The Cliffs Community Takes Joshua Tree

Guest post written by Cliffs member Thomas Theofilatos

All photos courtesy of Thomas + The Joshua Tree group

All photos courtesy of Thomas + The Joshua Tree group

In early May, seven climbers from The Cliffs boarded an airplane at JFK to escape the gray skies and cold rain that kept us indoors for weeks in early spring. Our destination was the climber’s Promised Land of Southern California where the warm sun would receive us to lighten our spirits. At LAX, we met Cliffs’ Director of Climbing, TJ Ciotti, who captained our minivan through the boundless 8 lane highways of suburban Los Angeles and into the Mohave Desert. In a few hours we would arrive at dusk at the Indian Cove campground of Joshua Tree National Park, our home for the next 3 days. Here, we would climb these seemingly extraterrestrial rock formations by day and sleep under a wondrous, star speckled sky by night. In awe of the peculiar landscape, we jumped out of the van, dumped our packs on the dusty ground and scrambled up the quartz monzonite boulders that inspired us to make this journey. Our arrival in this peaceful, desolate place was a welcome respite from the hysteria of New York City.

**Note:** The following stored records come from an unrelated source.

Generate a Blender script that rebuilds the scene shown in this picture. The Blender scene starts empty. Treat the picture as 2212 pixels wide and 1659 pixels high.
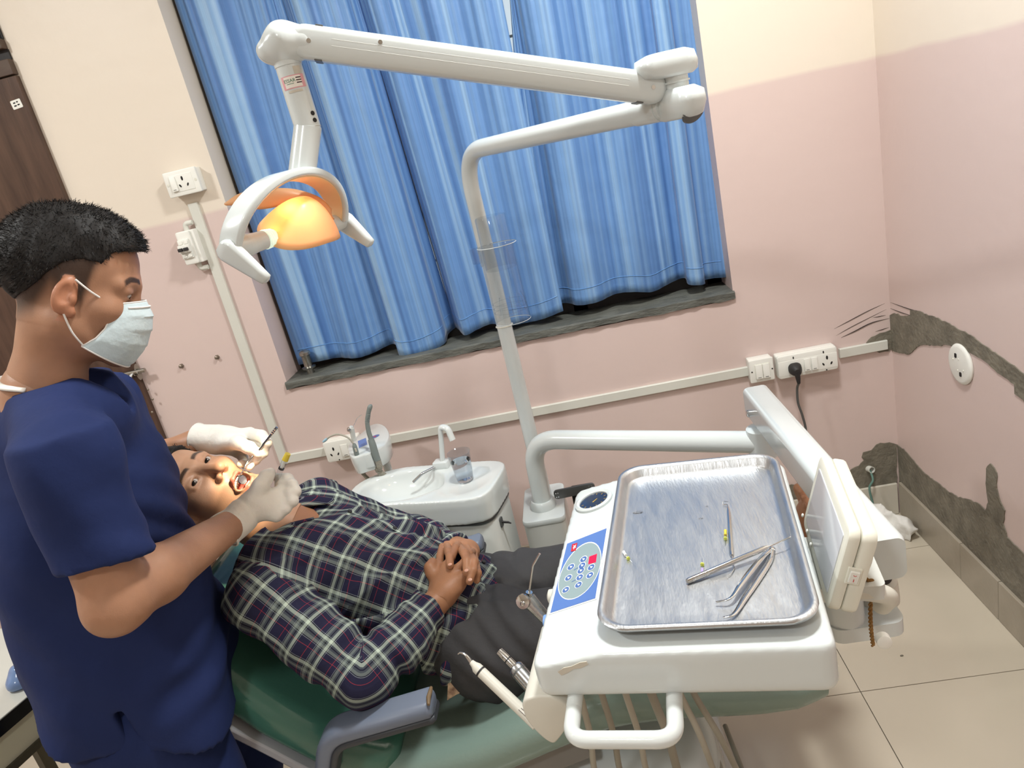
import bpy, math, random
import numpy as np
from mathutils import Vector, Matrix

# ------------------------------------------------------------------ camera, world, lights, exposure
scene = bpy.context.scene
W_PX, H_PX, F_PX = 2212.0, 1659.0, 1558.3
CAM = np.array([-1.0206, -2.4597, 1.6])
_roll, _pitch, _yaw = [math.radians(a) for a in (-13.2509, 18.1247, 6.9519)]
_fwd = np.array([-math.sin(_yaw)*math.cos(_pitch), math.cos(_yaw)*math.cos(_pitch), -math.sin(_pitch)])
_r0 = np.array([math.cos(_yaw), math.sin(_yaw), 0.0]); _u0 = np.cross(_r0, _fwd)
_right = math.cos(_roll)*_r0 + math.sin(_roll)*_u0
_up = -math.sin(_roll)*_r0 + math.cos(_roll)*_u0
cam_data = bpy.data.cameras.new('camera'); cam = bpy.data.objects.new('camera', cam_data)
scene.collection.objects.link(cam); scene.camera = cam
cam_data.sensor_width = 36.0; cam_data.lens = F_PX/W_PX*36.0; cam_data.clip_start = 0.02
M = Matrix.Identity(4)
for i in range(3):
    M[i][0] = _right[i]; M[i][1] = _up[i]; M[i][2] = -_fwd[i]; M[i][3] = CAM[i]
cam.matrix_world = M

world = bpy.data.worlds.new('world'); scene.world = world; world.use_nodes = True
world.node_tree.nodes['Background'].inputs[0].default_value = (0.80, 0.90, 1.0, 1)
world.node_tree.nodes['Background'].inputs[1].default_value = 0.9
scene.view_settings.view_transform = 'Standard'
scene.view_settings.look = 'None'
scene.view_settings.gamma = 1.0
scene.view_settings.use_curve_mapping = False
scene.view_settings.exposure = 0.0

CEILING_LIGHTS = [((-3.15, -1.55, 2.93), 37.0), ((-0.70, -1.15, 2.93), 42.0), ((-1.75, -3.3, 2.93), 24.0)]  # the last lamp is an added fill behind the camera for front faces
for (lx, ly, lz), power in CEILING_LIGHTS:
    ld = bpy.data.lights.new('ceiling_lamp_light', 'AREA'); ld.shape = 'DISK'; ld.size = 0.30
    ld.energy = power; ld.color = (0.985, 1.0, 0.985)
    lo = bpy.data.objects.new('ceiling_lamp_light', ld); scene.collection.objects.link(lo)
    lo.location = (lx, ly, lz - 0.035)

# ------------------------------------------------------------------ pixel -> point helpers (2212 x 1659 frame)
def ray(px, py):
    return _fwd + ((px-W_PX/2)*_right - (py-H_PX/2)*_up)/F_PX
def pY(px, py, Y=0.0):
    d = ray(px, py); return CAM + d*((Y-CAM[1])/d[1])
def pX(px, py, X=0.0):
    d = ray(px, py); return CAM + d*((X-CAM[0])/d[0])
def pZ(px, py, Z=0.0):
    d = ray(px, py); return CAM + d*((Z-CAM[2])/d[2])
def V3(*a): return np.array(a, float)
def unit(v):
    v = np.asarray(v, float); return v/np.linalg.norm(v)

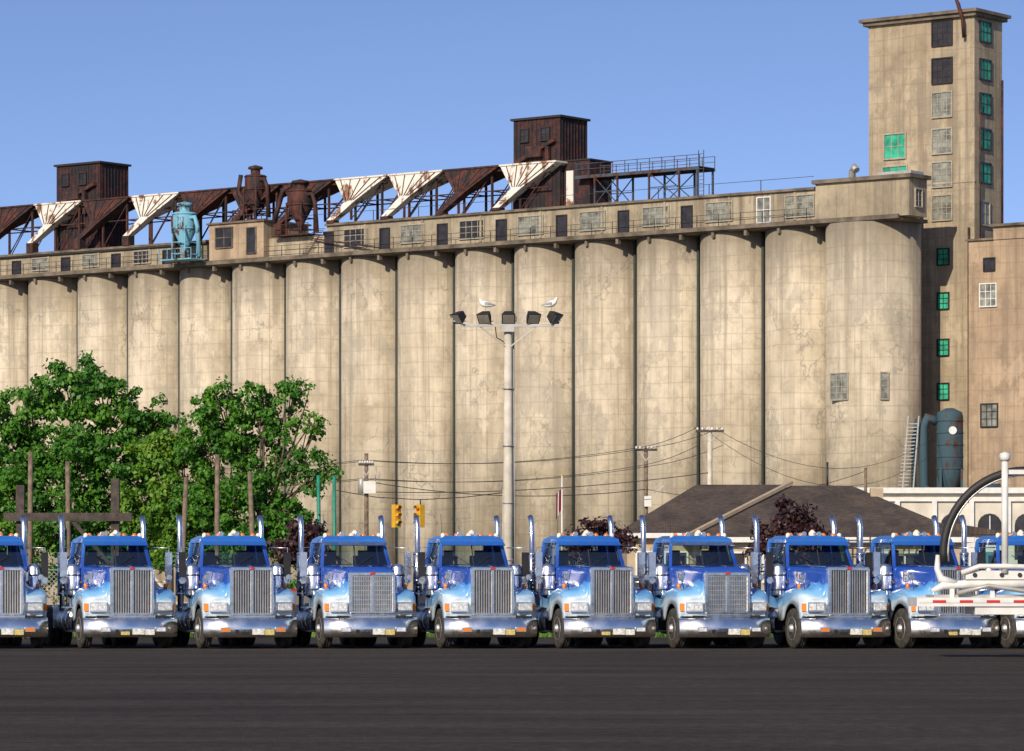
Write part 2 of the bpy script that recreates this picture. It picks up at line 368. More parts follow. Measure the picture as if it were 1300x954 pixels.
cyclone('blue_dust_cyclone',-65.3,-4.4,30.9,35.6,1.05,'bluesteel',30.6)
cyclone('rusty_dust_cyclone',-58.9,-2.2,34.4,38.6,0.95,'rust',33.85)
cyclone('rusty_dust_cyclone',-53.6,-2.3,32.6,37.0,1.15,'rust',32.25)
mb=MB(); mb.tube([(-56,-3,33.6),(-55.6,-3,34.6),(-55.0,-3,36.2),(-54,-3,36.6)],0.22,8)
mb.tube([(-60.6,-2.2,38.0),(-60.9,-2.2,36.6),(-60.2,-2.3,35.6),(-59.4,-2.3,35.2)],0.2,8)
mb.tube([(-67.5,-3.3,30.5),(-67.7,-3.3,34.6),(-67.0,-3.2,35.2),(-66,-3,35.0)],0.22,8)
for q in range(14): mb.beam((-52.6+q*0.14,-3.2,30.5+q*0.16),(-51.9+q*0.14,-3.2,30.5+q*0.16),0.05)
mb.beam((-51.5,-3.2,32.3),(-46,-3.2,32.3),0.05); mb.beam((-51.5,-3.2,31.8),(-44,-3.2,30.6),0.12)
link('ducts',mb.mesh('ducts',['rust']),conv)
# ------------------------------------------------------------------ tower
tower=empty('elevator_tower',ROW,RZ)
mb=MB(); tx0,tx1,ty0,ty1=-0.39,9.44,6.0,10.3
mb.box(tx0,tx1,ty0,ty1,0,47.0,0); mb.box(tx0-0.6,tx1+0.5,ty0-0.6,ty1+0.6,47.0,47.25,1); mb.box(tx0-0.35,tx1+0.3,ty0-0.35,ty1+0.35,46.7,46.998,1)
mb.box(tx0-0.02,tx1+0.06,ty0-0.06,ty0-0.001,33.6,33.75,0)
link('tower_walls',mb.mesh('tower_walls',['wall','slab']),tower)
w=MB(); F=T((0,6.0,0))
for z,gm in ((45.6,2),(42.6,2),(39.9,1),(37.0,1),(34.35,1),(31.7,1)): window(w,6.5,z,1.75,1.9,0 if gm==1 else 4,gm,4,4,F,0.1)
window(w,2.1,36.9,1.9,1.9,0,3,3,2,F,0.12); window(w,2.1,34.4,2.2,1.7,0,3,3,2,F,0.12)
for z in (27.8,24.3,20.6,17.1,13.5): window(w,6.6,z,0.95,1.2,2,3,2,3,F,0.1)
FS=T((9.44,0,0))@Matrix.Rotation(R(90),4,'Z')
for z in (45.6,42.6,39.9,37.1,34.4): window(w,7.6,z,1.6,1.5,2,3,3,2,FS,0.1)
window(w,7.6,31.2,1.2,1.8,0,1,2,2,FS,0.1)
link('tower_windows',w.mesh('tower_windows',['frame','glassold','glassdark','glassgreen','dark']),tower)
mb=MB(); mb.tube([(8.7,5.6,45.0),(8.75,5.3,46.4),(8.5,5.1,47.6),(8.3,5.1,48.0)],[0.13,0.13,0.17,0.12],8)
mb.beam((8.7,6.05,45.2),(8.7,5.5,45.2),0.1)
mb.tube([(9.62,10.0,29),(9.62,10.0,42)],0.12,6); mb.tube([(9.62,6.6,29),(9.62,6.6,40)],0.07,6)
mb.tube([(9.0,5.85,0),(9.0,5.85,30)],0.1,6)
link('vent_pipe',mb.mesh('vent_pipe',['rust']),tower)
mb=MB(); mb.tube([(0.9,1.5,33.3),(0.9,1.5,34.6),(1.2,1.3,34.9),(1.5,1.2,34.6)],0.28,10)
mb.box(6.0,9.0,-2.8,-0.9,33.5,33.8)
link('roof_vent',mb.mesh('roof_vent',['galv']),tower)
annex=empty('concrete_annex',ROW,RZ)
mb=MB(); mb.box(10.1,36,4.0,22,0,28.7,0); mb.box(12.4,36,3.9,22,28.7,29.7,0); mb.box(12.2,36.2,3.6,22,29.7,29.9,1); mb.box(9.9,12.4,3.8,22,28.7,28.86,1)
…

The scenery in Joshua Tree is too alien to be likened to any wilderness any of us had seen before. We agreed that it looked like a live action film set for the Flintstones. The legendary rock formations seemed like they were forged from giant globs of molten wax that cooled to form the oddest of shapes. Animals, faces and figures appeared to form from the stone and a melting clock or two would render this a dreamscape from the mind of Dali. But these rocks weren’t meant to be painted—they were meant to be climbed!

And climb them we did, starting with a wall near Indian Cove a short hike through the desert from our camp. The Indian Cove area was less than vertical slab climbing where the relatively featureless rock offered an interesting introduction the concepts of trusting friction and honing balance. The splitters were vertical and any imperfections in the rock that presented opportunities to ascend were composed of millions of minuscule razor blades that cut deep into our fingers as we pressed harder for purchase. After completing a challenging 5.10c entitled Ceremony T, a climber was asked for beta on the route. “You literally just have to follow the trail of my blood to the top,” was his forthright response.  


The following days presented unique challenges and the completion of each new route offered a fulfilling achievement for each climber. We all embraced these challenges and ascended the desert walls at inspired levels that many of us did not know we were capable of. We all struggled and sometimes failed but more often the feeling of camaraderie that bound the group helped us overcome any doubts we had about our ability to reach the top. My hands blistered and bleeding, my joints tender from 3 days of relentless work, I recall feeling uneasy as I approached the crux of my final climb, Men With Cow’s Heads. “You got this Tom!” was all I needed to hear from my companions below. With furrowed brow, I looked up towards the precipice, let out an exasperated howl and executed a sequence of moves that saw me send the route.


 Usually when I travel to a new and unusual place, the people I meet become distant fond memories that I am never able to revisit. It was heartening to know that, at the end of this expedition, I was going home with this same group and that this desert experience was just the beginning of our climbing adventures together. In a sly nod to the great climbing groups of Yosemite lore and the reptiles that slithered through the rocks that we rested on between climbs, we dubbed our team the “Stone Lizards.”

On behalf of the group, I’d like to express our heartfelt appreciation to TJ and The Cliffs for organizing this memorable trip and to our new friends from Golden State Climbing for showing us the treasure that is Joshua Tree National Park.